++++ Data excerpt ++++

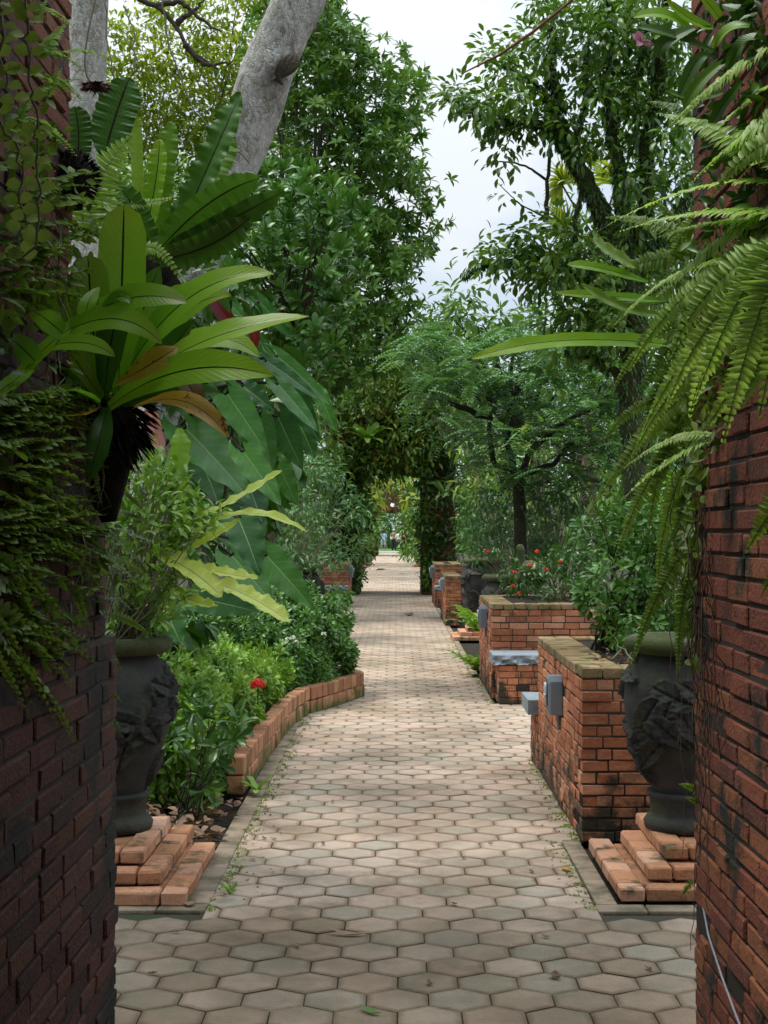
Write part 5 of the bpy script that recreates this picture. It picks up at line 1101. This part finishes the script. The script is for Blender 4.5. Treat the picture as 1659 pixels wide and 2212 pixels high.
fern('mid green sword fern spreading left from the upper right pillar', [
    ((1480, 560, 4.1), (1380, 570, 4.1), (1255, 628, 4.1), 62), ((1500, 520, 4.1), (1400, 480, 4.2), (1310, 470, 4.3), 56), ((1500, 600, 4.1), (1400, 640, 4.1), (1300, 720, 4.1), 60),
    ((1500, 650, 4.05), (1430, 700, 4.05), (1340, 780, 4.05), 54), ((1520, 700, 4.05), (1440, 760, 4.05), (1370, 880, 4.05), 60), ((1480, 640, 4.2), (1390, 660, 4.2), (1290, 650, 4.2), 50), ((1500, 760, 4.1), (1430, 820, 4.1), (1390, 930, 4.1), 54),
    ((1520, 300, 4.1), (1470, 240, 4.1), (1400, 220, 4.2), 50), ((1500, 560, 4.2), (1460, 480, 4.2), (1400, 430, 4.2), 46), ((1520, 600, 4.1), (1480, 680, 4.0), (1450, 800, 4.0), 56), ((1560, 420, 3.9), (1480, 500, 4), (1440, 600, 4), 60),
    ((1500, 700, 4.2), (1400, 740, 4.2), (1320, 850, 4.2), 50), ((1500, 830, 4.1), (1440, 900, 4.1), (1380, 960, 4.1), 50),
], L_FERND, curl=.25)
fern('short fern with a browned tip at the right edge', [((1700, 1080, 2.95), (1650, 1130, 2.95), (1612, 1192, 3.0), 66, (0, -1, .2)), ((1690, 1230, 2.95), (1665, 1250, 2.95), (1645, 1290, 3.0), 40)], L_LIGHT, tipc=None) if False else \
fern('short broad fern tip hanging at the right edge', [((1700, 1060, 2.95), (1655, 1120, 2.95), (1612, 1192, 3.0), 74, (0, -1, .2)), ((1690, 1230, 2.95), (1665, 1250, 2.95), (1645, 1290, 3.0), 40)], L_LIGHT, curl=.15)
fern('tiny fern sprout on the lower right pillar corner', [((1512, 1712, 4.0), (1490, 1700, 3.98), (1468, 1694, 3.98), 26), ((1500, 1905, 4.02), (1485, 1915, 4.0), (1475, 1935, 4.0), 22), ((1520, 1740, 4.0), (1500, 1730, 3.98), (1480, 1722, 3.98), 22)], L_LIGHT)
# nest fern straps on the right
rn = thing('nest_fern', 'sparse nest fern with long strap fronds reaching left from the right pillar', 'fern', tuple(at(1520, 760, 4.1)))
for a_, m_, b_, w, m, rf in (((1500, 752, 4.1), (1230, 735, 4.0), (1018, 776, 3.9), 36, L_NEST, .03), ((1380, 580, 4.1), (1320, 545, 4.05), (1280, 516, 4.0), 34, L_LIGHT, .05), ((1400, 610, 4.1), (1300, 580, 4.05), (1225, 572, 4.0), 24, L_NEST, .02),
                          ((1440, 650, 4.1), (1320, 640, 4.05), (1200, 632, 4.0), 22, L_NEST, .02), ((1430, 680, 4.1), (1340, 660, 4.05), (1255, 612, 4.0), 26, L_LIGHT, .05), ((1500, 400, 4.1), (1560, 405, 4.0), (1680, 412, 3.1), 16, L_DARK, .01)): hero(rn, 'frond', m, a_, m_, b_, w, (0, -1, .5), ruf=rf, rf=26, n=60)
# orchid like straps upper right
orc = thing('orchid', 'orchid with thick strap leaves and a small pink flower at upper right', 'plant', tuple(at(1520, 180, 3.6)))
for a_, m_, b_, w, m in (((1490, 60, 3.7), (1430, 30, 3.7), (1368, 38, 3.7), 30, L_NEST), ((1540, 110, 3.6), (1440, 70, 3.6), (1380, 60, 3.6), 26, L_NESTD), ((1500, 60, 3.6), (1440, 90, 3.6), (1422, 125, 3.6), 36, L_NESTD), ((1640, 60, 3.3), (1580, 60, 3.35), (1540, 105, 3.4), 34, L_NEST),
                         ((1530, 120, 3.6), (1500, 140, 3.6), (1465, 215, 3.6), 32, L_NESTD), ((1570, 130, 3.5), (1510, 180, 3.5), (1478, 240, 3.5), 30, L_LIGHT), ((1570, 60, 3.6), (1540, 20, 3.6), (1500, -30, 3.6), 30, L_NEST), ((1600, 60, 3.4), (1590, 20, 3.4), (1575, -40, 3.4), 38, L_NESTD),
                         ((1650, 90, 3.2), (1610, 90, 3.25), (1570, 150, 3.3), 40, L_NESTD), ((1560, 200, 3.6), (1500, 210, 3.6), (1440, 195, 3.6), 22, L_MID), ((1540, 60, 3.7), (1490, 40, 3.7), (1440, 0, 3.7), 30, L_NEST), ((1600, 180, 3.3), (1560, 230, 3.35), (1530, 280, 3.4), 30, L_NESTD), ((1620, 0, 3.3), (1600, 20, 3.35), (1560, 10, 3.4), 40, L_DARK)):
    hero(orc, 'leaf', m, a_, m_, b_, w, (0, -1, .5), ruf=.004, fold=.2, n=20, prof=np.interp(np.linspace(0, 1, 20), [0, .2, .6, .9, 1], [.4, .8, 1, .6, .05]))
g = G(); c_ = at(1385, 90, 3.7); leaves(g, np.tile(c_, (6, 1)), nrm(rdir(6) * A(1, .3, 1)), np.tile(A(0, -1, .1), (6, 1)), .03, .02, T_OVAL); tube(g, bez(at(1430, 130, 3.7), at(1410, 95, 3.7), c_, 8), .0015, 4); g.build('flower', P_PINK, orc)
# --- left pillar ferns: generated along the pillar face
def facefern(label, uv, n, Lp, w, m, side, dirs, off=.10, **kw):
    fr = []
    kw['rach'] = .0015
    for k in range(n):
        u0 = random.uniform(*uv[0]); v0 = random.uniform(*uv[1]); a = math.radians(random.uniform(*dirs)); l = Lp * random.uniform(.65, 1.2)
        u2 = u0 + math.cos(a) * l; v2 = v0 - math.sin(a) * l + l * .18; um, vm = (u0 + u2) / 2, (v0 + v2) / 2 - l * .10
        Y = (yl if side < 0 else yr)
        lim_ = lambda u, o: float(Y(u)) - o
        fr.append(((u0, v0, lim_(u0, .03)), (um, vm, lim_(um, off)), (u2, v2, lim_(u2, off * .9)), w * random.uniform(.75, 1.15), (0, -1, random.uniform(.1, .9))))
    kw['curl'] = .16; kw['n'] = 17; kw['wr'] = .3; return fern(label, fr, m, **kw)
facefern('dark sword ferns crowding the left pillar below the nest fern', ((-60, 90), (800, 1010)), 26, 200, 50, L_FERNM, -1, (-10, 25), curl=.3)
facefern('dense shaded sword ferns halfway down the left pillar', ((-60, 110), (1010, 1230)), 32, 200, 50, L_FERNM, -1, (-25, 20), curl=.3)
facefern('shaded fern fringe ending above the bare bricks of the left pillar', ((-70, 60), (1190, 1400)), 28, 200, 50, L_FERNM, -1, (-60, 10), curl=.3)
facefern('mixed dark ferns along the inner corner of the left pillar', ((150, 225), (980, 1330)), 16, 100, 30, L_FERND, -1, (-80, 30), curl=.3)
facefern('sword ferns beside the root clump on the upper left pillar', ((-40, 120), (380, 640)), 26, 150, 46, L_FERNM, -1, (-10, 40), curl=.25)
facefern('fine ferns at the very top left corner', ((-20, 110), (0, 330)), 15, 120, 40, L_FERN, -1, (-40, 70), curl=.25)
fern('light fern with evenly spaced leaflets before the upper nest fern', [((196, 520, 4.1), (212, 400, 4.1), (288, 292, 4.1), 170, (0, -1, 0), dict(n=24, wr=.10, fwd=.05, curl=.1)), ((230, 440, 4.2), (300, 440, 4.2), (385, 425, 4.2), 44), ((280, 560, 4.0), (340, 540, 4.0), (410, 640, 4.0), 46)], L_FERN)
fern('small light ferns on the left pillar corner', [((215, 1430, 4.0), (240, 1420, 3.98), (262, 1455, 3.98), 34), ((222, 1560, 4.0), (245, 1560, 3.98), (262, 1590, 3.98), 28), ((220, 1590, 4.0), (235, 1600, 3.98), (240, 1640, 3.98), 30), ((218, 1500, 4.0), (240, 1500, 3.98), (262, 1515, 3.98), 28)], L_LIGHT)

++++

Reproduce exactly the run of lines that opens the listing and closes with the line holding "fern('mid green sword". Pictures are excluded.

### [Response to this task]
Write part 5 of the bpy script that recreates this picture. It picks up at line 1101. This part finishes the script. The script is for Blender 4.5. Treat the picture as 1659 pixels wide and 2212 pixels high.
fern('mid green sword fern spreading left from the upper right pillar', [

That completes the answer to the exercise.